La gente que trabaja en el puerto y es más optimista, luego de hacer denuncias por fraude laboral intenta formar cooperativas de trabajo, se agrupa como los obreros de cualquier fábrica recuperada. Tampoco es una gran salida: las grandes empresas tercerizan el trabajo y difícilmente apoyen su independencia. Otros, salen con sus “lanchitas amarillas” a hacer pesca artesanal. Todos y todas lo hacen para comer pero no cualquier cosa, ni hablar de comprar una bandeja de merluza en el súper: no ganan para darse lujos.
“¿Esto pasa en esta ciudad?”, le preguntaban a Silvana Jarmoluk cuando proyectó su documental Pescadores, la ciudad de los ojos cerrados en el Festival de Mar del Plata. De aquel trabajo, que tiene 3 años, surgió otro plan: llevar a la ficción la vida de cuatro fileteras. Una pertenece a una colonia pesquera italiana, la otra es santiagueña, la otra es gitana, la otra es una inmigrante rusa. La película se llamará, directamente, Las fileteras.
“En Mar del Plata, la mayoría de los habitantes están relacionados con el pescado, y eso se tapó mucho tiempo porque no es nada lindo ser del puerto. Incluso para las instituciones: es como una ciudad aparte que hay que esconder. Mi película tiene que ver con cosas que he visto para hacer el documental y con mis recuerdos: no ven nunca a sus hijos porque entran a trabajar a la madrugada, a los 30 y pico tienen reuma, pasan muchísimas horas encerradas ahí adentro, hay infidelidades y abortos hechos en las peores condiciones. Si están embarazadas, las echan. Son mujeres de armas tomar porque es un trabajo complicado. En una ciudad que llegó a ser la primera en desempleo en la Argentina, en la época de Menem, la gente aprendió a cuidarlo.”

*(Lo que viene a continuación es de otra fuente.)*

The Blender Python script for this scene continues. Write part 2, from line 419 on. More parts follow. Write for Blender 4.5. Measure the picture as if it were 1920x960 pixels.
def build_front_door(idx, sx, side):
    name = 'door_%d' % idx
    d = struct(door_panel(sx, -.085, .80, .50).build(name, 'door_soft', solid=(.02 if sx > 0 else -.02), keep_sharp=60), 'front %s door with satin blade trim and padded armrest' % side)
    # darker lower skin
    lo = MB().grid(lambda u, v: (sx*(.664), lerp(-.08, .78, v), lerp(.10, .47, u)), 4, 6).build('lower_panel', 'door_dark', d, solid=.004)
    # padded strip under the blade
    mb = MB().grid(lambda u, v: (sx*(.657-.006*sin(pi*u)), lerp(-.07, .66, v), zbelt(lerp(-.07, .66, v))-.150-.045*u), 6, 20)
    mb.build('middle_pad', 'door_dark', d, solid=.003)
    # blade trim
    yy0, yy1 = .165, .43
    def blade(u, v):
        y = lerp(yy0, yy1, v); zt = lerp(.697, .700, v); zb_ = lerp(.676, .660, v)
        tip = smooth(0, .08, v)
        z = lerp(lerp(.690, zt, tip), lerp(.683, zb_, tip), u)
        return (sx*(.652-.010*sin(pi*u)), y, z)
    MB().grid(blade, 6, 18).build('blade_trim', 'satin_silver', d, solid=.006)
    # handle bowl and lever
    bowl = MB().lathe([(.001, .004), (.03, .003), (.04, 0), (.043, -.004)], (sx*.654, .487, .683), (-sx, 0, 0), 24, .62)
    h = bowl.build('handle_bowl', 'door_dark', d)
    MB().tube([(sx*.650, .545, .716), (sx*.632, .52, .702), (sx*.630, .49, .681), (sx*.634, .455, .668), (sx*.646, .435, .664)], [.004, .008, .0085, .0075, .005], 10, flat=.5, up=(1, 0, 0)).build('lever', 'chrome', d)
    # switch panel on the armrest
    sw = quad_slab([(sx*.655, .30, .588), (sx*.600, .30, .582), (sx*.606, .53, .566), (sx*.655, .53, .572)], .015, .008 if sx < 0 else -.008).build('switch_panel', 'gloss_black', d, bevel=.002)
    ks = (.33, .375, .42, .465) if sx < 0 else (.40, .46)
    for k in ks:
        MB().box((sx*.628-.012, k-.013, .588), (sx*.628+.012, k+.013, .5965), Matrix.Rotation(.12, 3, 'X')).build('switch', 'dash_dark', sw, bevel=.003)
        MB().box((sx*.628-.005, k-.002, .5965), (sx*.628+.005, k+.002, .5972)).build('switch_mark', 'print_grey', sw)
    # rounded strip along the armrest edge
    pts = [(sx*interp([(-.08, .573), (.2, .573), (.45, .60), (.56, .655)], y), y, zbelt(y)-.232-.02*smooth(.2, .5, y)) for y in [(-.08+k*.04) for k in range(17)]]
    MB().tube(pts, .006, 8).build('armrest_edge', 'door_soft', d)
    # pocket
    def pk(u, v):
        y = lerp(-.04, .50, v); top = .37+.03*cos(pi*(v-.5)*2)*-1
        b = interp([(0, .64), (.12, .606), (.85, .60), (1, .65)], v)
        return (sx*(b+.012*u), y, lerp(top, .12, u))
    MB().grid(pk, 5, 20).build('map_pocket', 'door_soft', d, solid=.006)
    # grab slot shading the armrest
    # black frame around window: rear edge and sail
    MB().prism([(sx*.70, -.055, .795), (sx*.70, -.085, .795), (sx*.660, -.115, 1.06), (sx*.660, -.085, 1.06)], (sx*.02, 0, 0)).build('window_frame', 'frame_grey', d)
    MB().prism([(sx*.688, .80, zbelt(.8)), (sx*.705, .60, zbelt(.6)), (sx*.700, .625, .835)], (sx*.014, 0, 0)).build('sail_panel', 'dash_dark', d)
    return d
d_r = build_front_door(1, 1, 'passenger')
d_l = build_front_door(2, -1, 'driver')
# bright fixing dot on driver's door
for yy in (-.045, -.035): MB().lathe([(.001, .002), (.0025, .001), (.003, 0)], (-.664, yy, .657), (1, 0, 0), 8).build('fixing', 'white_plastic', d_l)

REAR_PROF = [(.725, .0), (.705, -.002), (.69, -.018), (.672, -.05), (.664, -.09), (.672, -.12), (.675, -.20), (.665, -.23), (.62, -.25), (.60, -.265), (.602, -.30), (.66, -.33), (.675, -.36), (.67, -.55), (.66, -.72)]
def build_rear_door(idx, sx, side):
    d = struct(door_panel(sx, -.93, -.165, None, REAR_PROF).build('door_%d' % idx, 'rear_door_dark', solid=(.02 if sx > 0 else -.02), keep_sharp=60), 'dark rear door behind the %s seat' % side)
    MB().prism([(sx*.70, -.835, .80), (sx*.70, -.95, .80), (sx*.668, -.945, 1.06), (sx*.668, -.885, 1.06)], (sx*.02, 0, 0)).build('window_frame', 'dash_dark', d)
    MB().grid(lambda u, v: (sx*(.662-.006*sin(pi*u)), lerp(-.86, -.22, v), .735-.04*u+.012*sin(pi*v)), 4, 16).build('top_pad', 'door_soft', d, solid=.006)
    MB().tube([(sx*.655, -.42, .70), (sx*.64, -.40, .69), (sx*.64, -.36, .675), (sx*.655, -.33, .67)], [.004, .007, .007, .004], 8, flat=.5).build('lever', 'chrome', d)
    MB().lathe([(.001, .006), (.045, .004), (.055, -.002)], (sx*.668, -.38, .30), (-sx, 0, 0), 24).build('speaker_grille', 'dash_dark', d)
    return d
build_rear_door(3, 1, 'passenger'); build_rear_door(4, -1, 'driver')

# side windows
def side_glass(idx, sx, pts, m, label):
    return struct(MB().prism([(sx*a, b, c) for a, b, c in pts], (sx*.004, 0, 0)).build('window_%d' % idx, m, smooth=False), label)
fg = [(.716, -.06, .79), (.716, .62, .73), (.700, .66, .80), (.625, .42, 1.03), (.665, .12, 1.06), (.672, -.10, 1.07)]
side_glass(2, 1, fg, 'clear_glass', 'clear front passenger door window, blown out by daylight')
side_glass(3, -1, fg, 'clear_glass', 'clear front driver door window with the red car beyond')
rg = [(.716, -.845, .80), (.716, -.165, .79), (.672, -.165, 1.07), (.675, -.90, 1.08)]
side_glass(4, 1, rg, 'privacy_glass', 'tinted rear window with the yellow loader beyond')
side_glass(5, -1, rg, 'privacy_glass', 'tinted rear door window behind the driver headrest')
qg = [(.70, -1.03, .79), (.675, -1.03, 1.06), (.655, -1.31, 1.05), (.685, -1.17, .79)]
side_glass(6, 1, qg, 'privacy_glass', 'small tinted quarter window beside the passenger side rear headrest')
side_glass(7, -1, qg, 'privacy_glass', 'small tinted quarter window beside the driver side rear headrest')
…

En muchas de estas fábricas clandestinas la cineasta ingresó, también, de forma clandestina. “Si estuviéramos hablando de vacas, la revolución hubiera sucedido hace rato. Pero la cuestión es cultural. Cuando las fileteras suben a los colectivos, la gente frunce el ceño y dice: ‘Mmmm... qué asco’, y ése es un olor que ellas no se lo van a quitar nunca.”